##### Given information #####
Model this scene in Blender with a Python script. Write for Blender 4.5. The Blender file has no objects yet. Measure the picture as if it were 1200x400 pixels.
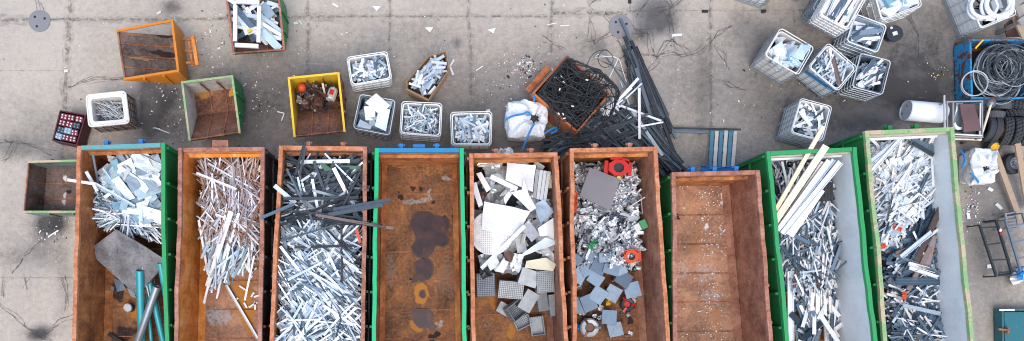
import bpy, math, random
from mathutils import Vector, Matrix, noise
PI = math.pi
R = random.Random(7)
SC = bpy.context.scene
COL = SC.collection

# ------------------------------------------------------------------ camera model (drone looking straight down)
CAM_H, FPX, NX, NY = 20.0, 840.0, 500.0, 356.0
def P(px, py, z=0.0):
    s = (CAM_H - z) / FPX
    return Vector(((px - NX) * s, (NY - py) * s, z))

cam = bpy.data.cameras.new('camera')
cam.sensor_fit = 'HORIZONTAL'; cam.sensor_width = 36.0
cam.lens = FPX / 1200 * 36.0
cam.shift_x = (600 - NX) / 1200; cam.shift_y = (NY - 200) / 1200
cam.clip_start = 0.1; cam.clip_end = 3000
co = bpy.data.objects.new('camera', cam); COL.objects.link(co)
co.location = (0, 0, CAM_H); SC.camera = co

# ------------------------------------------------------------------ light
w = bpy.data.worlds.new('World'); SC.world = w; w.use_nodes = True
nt = w.node_tree; bg = nt.nodes['Background']
sky = nt.nodes.new('ShaderNodeTexSky'); sky.sky_type = 'NISHITA'; sky.sun_disc = False
SUN_EL = math.radians(64); SUN_AZ = math.radians(186)          # azimuth clockwise from +Y: soft light from the bottom of the picture
sky.sun_elevation = SUN_EL; sky.sun_rotation = SUN_AZ
sky.air_density = 1.0; sky.dust_density = 2.0; sky.ozone_density = 1.0
bg.inputs[1].default_value = 0.15
hs = nt.nodes.new('ShaderNodeHueSaturation'); hs.inputs['Saturation'].default_value = 0.86
nt.links.new(sky.outputs[0], hs.inputs['Color']); nt.links.new(hs.outputs[0], bg.inputs[0])
sd = Vector((math.sin(SUN_AZ) * math.cos(SUN_EL), math.cos(SUN_AZ) * math.cos(SUN_EL), math.sin(SUN_EL)))
sl = bpy.data.lights.new('sun', 'SUN'); sl.energy = 0.85; sl.angle = math.radians(50); sl.color = (1.0, 0.94, 0.86)
so = bpy.data.objects.new('sun', sl); COL.objects.link(so); so.rotation_euler = (-sd).to_track_quat('-Z', 'Y').to_euler()
so.location = sd * 60
SC.view_settings.view_transform = 'Standard'; SC.view_settings.look = 'None'
SC.cycles.filter_width = 1.05; SC.cycles.use_denoising = True
SC.view_settings.gamma = 1.0; SC.view_settings.use_curve_mapping = False
SC.view_settings.exposure = 1.02

# ------------------------------------------------------------------ materials
class NT:
    def __init__(s, name):
        s.m = bpy.data.materials.new(name); s.m.use_nodes = True
        s.t = s.m.node_tree; s.b = s.t.nodes['Principled BSDF']; s.out = s.t.nodes['Material Output']
    def n(s, ty, **kw):
        x = s.t.nodes.new('ShaderNode' + ty)
        for k, v in kw.items(): setattr(x, k, v)
        return x
    def l(s, a, b): s.t.links.new(a, b)
    def put(s, sock, v):
        if isinstance(v, bpy.types.NodeSocket): s.l(v, sock)
        else: sock.default_value = v
    def math(s, op, a, b=0.0, c=0.0, clamp=False):
        x = s.n('Math', operation=op, use_clamp=clamp)
        for i, v in enumerate((a, b, c)): s.put(x.inputs[i], v)
        return x.outputs[0]
    def noise(s, vec, scale, detail=4, rough=0.6, dist=0.0):
        x = s.n('TexNoise'); s.l(vec, x.inputs['Vector'])
        x.inputs['Scale'].default_value = scale; x.inputs['Detail'].default_value = detail
        x.inputs['Roughness'].default_value = rough; x.inputs['Distortion'].default_value = dist
        return x.outputs[0]
    def ramp(s, f, stops, interp='LINEAR'):
        x = s.n('ValToRGB'); x.color_ramp.interpolation = interp
        e = x.color_ramp.elements
        while len(e) < len(stops): e.new(0.5)
        for i, (p, c) in enumerate(stops):
            e[i].position = p
            e[i].color = (*c, 1) if isinstance(c, tuple) else (c, c, c, 1)
        s.put(x.inputs[0], f); return x.outputs[0]
    def mix(s, f, a, b, mode='MIX'):
        x = s.n('Mix', data_type='RGBA', blend_type=mode)
        s.put(x.inputs[0], f)
        for i, v in ((6, a), (7, b)):
            if isinstance(v, tuple): v = (*v, 1)
            s.put(x.inputs[i], v)
        return x.outputs[2]
    def step(s, f, a, b):
        x = s.n('MapRange'); s.put(x.inputs[0], f); x.inputs[1].default_value = a; x.inputs[2].default_value = b
        return x.outputs[0]
    def map(s, vec, sc=(1, 1, 1)):
        x = s.n('Mapping'); s.l(vec, x.inputs[0]); x.inputs['Scale'].default_value = sc; return x.outputs[0]
    def bump(s, h, st, dist=0.02):
        x = s.n('Bump'); x.inputs['Strength'].default_value = st; x.inputs['Distance'].default_value = dist
        s.l(h, x.inputs['Height']); s.l(x.outputs[0], s.b.inputs['Normal'])
    def fin(s, col, rough=0.7, metal=0.0, spec=None):
        s.put(s.b.inputs['Base Color'], (*col, 1) if isinstance(col, tuple) else col)
        s.put(s.b.inputs['Roughness'], rough); s.put(s.b.inputs['Metallic'], metal)
        if spec is not None: s.b.inputs['Specular IOR Level'].default_value = spec
        return s.m
    def pos(s): return s.n('NewGeometry').outputs['Position']
    def obj(s): return s.n('TexCoord').outputs['Object']
    def rnd(s):
        a = s.n('ObjectInfo').outputs['Random']; b = s.n('NewGeometry').outputs['Random Per Island']
        return s.math('FRACT', s.math('ADD', s.math('MULTIPLY', a, 7.31), b))
    def jpos(s):   # object coordinates moved by the object's random number, for copies
        a = s.n('ObjectInfo').outputs['Random']
        x = s.n('VectorMath', operation='ADD'); s.l(s.obj(), x.inputs[0])
        y = s.n('CombineXYZ')
        for i in range(3): s.l(s.math('MULTIPLY', a, 37.0 + 11 * i), y.inputs[i])
        s.l(y.outputs[0], x.inputs[1]); return x.outputs[0]

def rust(name, stops, scale=1.6, fine=14, rough=0.85, streak=0.35, stain=False, light=(0.56, 0.42, 0.33), lamt=0.38, dark=(0.035, 0.022, 0.018), damt=0.5, bmp=0.55):
    s = NT(name); p = s.pos()
    n1 = s.noise(p, scale, 8, 0.68, 0.4); n2 = s.noise(p, fine, 5, 0.7)
    st = s.noise(s.map(p, (5, 5, 0.5)), 1.0, 5, 0.65)
    f = s.math('ADD', s.math('MULTIPLY', n1, 0.62), s.math('MULTIPLY', n2, 0.38 - streak * 0.4))
    f = s.math('ADD', f, s.math('MULTIPLY', st, streak * 0.4))
    f = s.math('ADD', s.math('MULTIPLY', s.math('SUBTRACT', f, .5), 1.55), .5)
    c = s.ramp(f, stops)
    sp = s.step(s.noise(p, 5.5, 8, 0.75, 1.0), 0.60, 0.72)
    c = s.mix(s.math('MULTIPLY', sp, lamt), c, light)
    dk = s.step(s.noise(p, 3.1, 7, 0.7, 0.6), 0.56, 0.70)
    c = s.mix(s.math('MULTIPLY', dk, damt), c, dark)
    sc_ = s.step(s.noise(s.map(p, (1.2, 14, 3)), 2.5, 3, 0.5), 0.64, 0.70)
    c = s.mix(s.math('MULTIPLY', sc_, 0.18), c, light)
    if stain:
        a = s.n('Attribute', attribute_name='stain')
        br = s.step(s.math('ADD', a.outputs['Alpha'], s.math('MULTIPLY', s.math('SUBTRACT', n2, 0.5), 0.9)), 0.32, 0.62)
        c = s.mix(br, c, a.outputs['Color'])
    s.bump(s.math('ADD', n2, s.math('MULTIPLY', n1, 0.6)), bmp, 0.02)
    return s.fin(c, rough, 0.0, 0.3)

def paint(name, col, chip=(0.16, 0.07, 0.035), amt=0.0, rough=0.5, var=0.35, edge=None, scale=2.0):
    s = NT(name); p = s.pos()
    n1 = s.noise(p, scale, 7, 0.65, 0.3); n2 = s.noise(p, 16, 5, 0.7)
    c = s.mix(s.math('MULTIPLY', n1, var * 2), tuple(x * 1.12 for x in col), tuple(x * 0.45 for x in col))
    drt = s.step(s.noise(s.map(p, (6, 6, 0.6)), 1.2, 5, 0.6), 0.5, 0.75)
    c = s.mix(s.math('MULTIPLY', drt, 0.35), c, (0.12, 0.10, 0.085))
    thr = 0.72 - amt * 0.36
    ch = s.step(s.math('ADD', s.math('MULTIPLY', n1, 0.55), s.math('MULTIPLY', n2, 0.45)), thr, thr + 0.05)
    c = s.mix(ch, c, chip)
    s.bump(n2, 0.3, 0.015)
    return s.fin(c, rough, 0.0, 0.4)

def scrap(name, stops, rough=0.42, metal=0.25, dirt_dark=0.35, interp='CONSTANT', dcol=(0.16, 0.15, 0.14)):
    s = NT(name); r = s.rnd(); p = s.pos()
    c = s.ramp(r, stops, interp)
    n = s.noise(p, 7, 6, 0.7); n2 = s.noise(p, 34, 4, 0.7)
    c = s.mix(s.math('MULTIPLY', s.step(n, 0.48, 0.72), dirt_dark), c, dcol)
    c = s.mix(s.math('MULTIPLY', s.step(n2, 0.55, 0.75), dirt_dark * 0.55), c, tuple(x * 0.7 for x in dcol))
    s.bump(n2, 0.25, 0.01)
    ro = s.math('ADD', rough - 0.12, s.math('MULTIPLY', n, 0.3))
    return s.fin(c, ro, metal, 0.45)

def plain(name, col, rough=0.5, metal=0.0, var=0.25, scale=6.0, bump=0.2, dirt_dark=0.2):
    s = NT(name); p = s.pos(); n = s.noise(p, scale, 6, 0.65); n2 = s.noise(p, scale * 6, 4, 0.7)
    c = s.mix(s.math('MULTIPLY', n, var * 2), tuple(min(1, x * 1.1) for x in col), tuple(x * 0.5 for x in col))
    c = s.mix(s.math('MULTIPLY', s.step(n2, 0.56, 0.72), dirt_dark), c, (0.13, 0.115, 0.10))
    s.bump(n2, bump, 0.01)
    return s.fin(c, rough, metal, 0.45)

def perforated(name, col, scale=34, hole=(0.05, 0.05, 0.055), metal=0.4):
    s = NT(name); p = s.obj()
    v = s.n('TexVoronoi'); v.inputs['Randomness'].default_value = 0.0; v.inputs['Scale'].default_value = scale
    s.l(p, v.inputs['Vector'])
    h = s.step(v.outputs['Distance'], 0.30, 0.42)
    n = s.noise(s.pos(), 6, 6, 0.65)
    c = s.mix(s.math('MULTIPLY', s.step(n, 0.42, 0.7), 0.5), col, tuple(x * 0.45 for x in col))
    c = s.mix(h, hole, c)
    s.bump(h, 0.4, 0.006)
    return s.fin(c, 0.45, metal, 0.45)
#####
Task statement: Set the lines above down again, word for word, from the first through the one containing "COL = SC.collection"; pictures excluded.

Finished exercise:
Model this scene in Blender with a Python script. Write for Blender 4.5. The Blender file has no objects yet. Measure the picture as if it were 1200x400 pixels.
import bpy, math, random
from mathutils import Vector, Matrix, noise
PI = math.pi
R = random.Random(7)
SC = bpy.context.scene
COL = SC.collection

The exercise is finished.